• [Goal of the exercise]
Return, unaltered, every line from the beginning of the material below up to and including the one with "R = math.radians".

-- start Data segment --

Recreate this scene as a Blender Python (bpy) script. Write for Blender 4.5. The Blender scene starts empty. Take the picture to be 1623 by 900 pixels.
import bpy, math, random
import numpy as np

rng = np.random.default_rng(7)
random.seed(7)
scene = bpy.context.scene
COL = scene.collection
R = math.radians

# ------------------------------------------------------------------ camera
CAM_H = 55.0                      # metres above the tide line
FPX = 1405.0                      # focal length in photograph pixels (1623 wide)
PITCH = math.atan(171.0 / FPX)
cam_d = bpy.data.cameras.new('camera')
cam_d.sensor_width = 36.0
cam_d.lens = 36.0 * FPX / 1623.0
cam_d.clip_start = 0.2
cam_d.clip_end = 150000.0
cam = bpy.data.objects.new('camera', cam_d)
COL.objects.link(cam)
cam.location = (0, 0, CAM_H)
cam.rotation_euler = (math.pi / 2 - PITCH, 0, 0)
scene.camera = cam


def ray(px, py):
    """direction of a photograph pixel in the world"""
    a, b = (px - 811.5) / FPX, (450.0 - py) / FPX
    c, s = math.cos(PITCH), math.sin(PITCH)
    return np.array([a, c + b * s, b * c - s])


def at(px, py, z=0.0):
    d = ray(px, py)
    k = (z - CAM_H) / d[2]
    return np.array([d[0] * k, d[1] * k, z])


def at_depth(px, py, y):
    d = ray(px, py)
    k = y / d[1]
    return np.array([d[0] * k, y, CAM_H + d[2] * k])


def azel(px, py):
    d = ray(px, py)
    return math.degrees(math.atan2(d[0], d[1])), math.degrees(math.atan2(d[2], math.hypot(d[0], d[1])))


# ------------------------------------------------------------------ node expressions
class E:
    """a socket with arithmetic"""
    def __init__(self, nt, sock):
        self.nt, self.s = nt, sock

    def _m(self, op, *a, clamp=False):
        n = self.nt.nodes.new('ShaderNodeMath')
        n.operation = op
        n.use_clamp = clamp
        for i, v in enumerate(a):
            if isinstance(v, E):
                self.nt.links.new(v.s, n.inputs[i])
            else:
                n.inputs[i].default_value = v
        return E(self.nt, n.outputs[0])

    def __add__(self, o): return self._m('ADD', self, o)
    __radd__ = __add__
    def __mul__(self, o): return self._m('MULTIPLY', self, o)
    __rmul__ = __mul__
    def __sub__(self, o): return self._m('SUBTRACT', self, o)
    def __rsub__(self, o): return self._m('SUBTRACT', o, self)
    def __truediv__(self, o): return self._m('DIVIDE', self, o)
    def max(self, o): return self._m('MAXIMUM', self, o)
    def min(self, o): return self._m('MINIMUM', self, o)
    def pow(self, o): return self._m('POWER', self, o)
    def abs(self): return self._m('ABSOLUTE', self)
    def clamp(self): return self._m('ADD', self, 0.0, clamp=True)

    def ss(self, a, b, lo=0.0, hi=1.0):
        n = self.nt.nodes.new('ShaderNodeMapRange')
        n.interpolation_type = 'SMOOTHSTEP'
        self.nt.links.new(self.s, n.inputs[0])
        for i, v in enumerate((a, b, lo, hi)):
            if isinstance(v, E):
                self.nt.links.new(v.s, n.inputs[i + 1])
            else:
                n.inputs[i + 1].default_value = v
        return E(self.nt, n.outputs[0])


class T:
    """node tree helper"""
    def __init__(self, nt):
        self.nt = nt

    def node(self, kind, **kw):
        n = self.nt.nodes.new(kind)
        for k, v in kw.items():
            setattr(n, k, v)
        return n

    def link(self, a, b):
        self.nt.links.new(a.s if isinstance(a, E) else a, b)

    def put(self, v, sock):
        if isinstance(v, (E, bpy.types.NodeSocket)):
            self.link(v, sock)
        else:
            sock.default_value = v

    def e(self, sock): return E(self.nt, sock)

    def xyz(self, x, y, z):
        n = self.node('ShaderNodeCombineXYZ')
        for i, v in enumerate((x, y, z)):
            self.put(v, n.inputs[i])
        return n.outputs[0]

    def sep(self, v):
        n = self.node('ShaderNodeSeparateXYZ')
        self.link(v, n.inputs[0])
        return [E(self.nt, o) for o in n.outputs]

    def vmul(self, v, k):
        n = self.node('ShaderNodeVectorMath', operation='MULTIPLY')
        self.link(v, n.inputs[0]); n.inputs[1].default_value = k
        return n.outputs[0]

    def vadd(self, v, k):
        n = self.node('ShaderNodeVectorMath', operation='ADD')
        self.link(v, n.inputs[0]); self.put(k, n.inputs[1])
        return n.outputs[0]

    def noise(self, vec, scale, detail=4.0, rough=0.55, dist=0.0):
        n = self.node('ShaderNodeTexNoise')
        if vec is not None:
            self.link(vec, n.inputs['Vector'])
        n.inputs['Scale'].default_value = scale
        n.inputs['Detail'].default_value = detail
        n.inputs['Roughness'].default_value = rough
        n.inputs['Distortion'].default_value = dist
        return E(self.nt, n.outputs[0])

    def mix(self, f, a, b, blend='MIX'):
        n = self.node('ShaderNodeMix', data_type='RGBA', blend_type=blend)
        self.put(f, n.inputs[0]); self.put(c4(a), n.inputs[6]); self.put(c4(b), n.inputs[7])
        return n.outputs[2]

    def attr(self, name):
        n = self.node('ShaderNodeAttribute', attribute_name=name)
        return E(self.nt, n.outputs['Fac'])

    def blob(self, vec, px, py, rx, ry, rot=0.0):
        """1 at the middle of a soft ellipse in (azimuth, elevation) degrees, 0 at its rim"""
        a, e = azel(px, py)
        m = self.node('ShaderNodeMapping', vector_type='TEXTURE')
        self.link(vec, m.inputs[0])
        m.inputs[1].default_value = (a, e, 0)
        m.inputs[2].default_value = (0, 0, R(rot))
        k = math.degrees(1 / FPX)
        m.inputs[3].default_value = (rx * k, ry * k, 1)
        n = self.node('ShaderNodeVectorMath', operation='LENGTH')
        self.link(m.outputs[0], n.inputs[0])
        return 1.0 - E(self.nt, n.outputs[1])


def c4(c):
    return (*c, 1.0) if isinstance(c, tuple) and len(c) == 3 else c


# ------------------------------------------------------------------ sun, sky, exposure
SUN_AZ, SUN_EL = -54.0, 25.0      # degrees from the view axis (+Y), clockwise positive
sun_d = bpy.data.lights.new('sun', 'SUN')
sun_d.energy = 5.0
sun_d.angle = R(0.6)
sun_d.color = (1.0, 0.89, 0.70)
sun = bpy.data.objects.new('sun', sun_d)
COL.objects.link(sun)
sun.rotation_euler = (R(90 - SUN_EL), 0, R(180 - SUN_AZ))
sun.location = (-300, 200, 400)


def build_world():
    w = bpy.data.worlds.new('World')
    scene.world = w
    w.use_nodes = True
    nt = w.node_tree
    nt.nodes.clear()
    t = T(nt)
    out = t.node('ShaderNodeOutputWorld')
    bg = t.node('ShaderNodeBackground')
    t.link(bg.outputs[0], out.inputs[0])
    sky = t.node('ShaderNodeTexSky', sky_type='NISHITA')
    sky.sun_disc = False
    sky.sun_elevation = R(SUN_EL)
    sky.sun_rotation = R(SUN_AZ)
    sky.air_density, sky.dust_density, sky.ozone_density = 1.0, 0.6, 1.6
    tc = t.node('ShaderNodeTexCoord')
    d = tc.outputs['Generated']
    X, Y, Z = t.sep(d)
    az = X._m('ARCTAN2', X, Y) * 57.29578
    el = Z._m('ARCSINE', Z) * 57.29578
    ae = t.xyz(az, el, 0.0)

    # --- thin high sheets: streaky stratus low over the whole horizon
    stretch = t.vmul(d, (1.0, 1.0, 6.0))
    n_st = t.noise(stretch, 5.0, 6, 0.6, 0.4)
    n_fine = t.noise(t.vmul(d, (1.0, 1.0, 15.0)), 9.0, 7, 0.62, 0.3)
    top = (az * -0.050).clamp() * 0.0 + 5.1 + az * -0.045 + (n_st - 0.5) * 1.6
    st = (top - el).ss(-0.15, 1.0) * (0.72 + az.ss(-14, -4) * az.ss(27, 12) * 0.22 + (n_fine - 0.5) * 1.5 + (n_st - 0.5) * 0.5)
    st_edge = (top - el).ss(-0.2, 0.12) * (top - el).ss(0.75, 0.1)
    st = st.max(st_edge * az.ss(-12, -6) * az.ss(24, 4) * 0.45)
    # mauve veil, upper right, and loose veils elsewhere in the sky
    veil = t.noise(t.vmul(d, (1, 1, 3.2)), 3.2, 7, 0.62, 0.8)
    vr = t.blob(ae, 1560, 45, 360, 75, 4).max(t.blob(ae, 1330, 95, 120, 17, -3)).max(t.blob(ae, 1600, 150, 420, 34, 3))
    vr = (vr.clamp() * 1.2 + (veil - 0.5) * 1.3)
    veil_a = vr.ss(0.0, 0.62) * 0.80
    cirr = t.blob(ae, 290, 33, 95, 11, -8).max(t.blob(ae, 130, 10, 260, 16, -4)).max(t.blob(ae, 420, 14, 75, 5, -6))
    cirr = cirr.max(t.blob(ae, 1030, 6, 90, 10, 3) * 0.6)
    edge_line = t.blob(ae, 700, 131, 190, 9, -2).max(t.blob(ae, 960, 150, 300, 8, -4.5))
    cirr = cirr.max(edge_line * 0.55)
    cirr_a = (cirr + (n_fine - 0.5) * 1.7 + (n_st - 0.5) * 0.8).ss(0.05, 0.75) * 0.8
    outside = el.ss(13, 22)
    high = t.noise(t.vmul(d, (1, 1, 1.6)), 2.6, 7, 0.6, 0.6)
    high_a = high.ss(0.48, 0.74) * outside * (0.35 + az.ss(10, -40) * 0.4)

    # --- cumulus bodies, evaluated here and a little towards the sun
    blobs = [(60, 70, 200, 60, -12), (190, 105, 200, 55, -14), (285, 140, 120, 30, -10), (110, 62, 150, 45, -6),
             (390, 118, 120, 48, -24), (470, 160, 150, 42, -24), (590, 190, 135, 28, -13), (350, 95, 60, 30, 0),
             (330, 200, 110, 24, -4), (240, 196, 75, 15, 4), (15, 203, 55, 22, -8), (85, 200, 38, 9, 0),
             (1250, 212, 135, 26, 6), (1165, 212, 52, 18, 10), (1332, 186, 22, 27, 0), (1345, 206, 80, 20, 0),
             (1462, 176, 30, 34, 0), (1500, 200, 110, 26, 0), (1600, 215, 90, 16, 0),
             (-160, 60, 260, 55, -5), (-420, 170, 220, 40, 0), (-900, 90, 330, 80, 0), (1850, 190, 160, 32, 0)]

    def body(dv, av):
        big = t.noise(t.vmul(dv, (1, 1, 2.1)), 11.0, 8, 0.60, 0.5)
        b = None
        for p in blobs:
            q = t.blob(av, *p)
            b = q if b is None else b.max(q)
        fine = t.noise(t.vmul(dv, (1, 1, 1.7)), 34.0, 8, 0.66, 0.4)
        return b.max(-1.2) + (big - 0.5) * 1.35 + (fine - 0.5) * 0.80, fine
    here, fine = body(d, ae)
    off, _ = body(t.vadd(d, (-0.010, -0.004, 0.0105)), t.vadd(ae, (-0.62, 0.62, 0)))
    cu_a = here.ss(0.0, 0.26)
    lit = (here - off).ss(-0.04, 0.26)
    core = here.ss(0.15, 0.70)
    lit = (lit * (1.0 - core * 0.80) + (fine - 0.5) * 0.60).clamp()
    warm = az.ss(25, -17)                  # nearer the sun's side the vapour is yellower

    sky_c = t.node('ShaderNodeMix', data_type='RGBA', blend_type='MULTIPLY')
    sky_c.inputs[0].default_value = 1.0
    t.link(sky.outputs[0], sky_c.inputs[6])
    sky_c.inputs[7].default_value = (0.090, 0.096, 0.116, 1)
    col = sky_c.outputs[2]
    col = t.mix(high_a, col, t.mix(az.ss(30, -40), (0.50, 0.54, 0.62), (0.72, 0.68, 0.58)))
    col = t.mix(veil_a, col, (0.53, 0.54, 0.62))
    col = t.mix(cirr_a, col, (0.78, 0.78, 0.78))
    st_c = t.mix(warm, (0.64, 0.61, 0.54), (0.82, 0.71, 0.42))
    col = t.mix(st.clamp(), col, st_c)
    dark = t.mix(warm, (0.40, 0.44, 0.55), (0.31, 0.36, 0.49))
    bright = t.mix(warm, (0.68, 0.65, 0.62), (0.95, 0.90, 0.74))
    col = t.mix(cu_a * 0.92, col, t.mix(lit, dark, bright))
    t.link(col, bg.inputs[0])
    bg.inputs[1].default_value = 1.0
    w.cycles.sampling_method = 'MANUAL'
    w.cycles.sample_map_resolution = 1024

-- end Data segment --

• [The output]
Recreate this scene as a Blender Python (bpy) script. Write for Blender 4.5. The Blender scene starts empty. Take the picture to be 1623 by 900 pixels.
import bpy, math, random
import numpy as np

rng = np.random.default_rng(7)
random.seed(7)
scene = bpy.context.scene
COL = scene.collection
R = math.radians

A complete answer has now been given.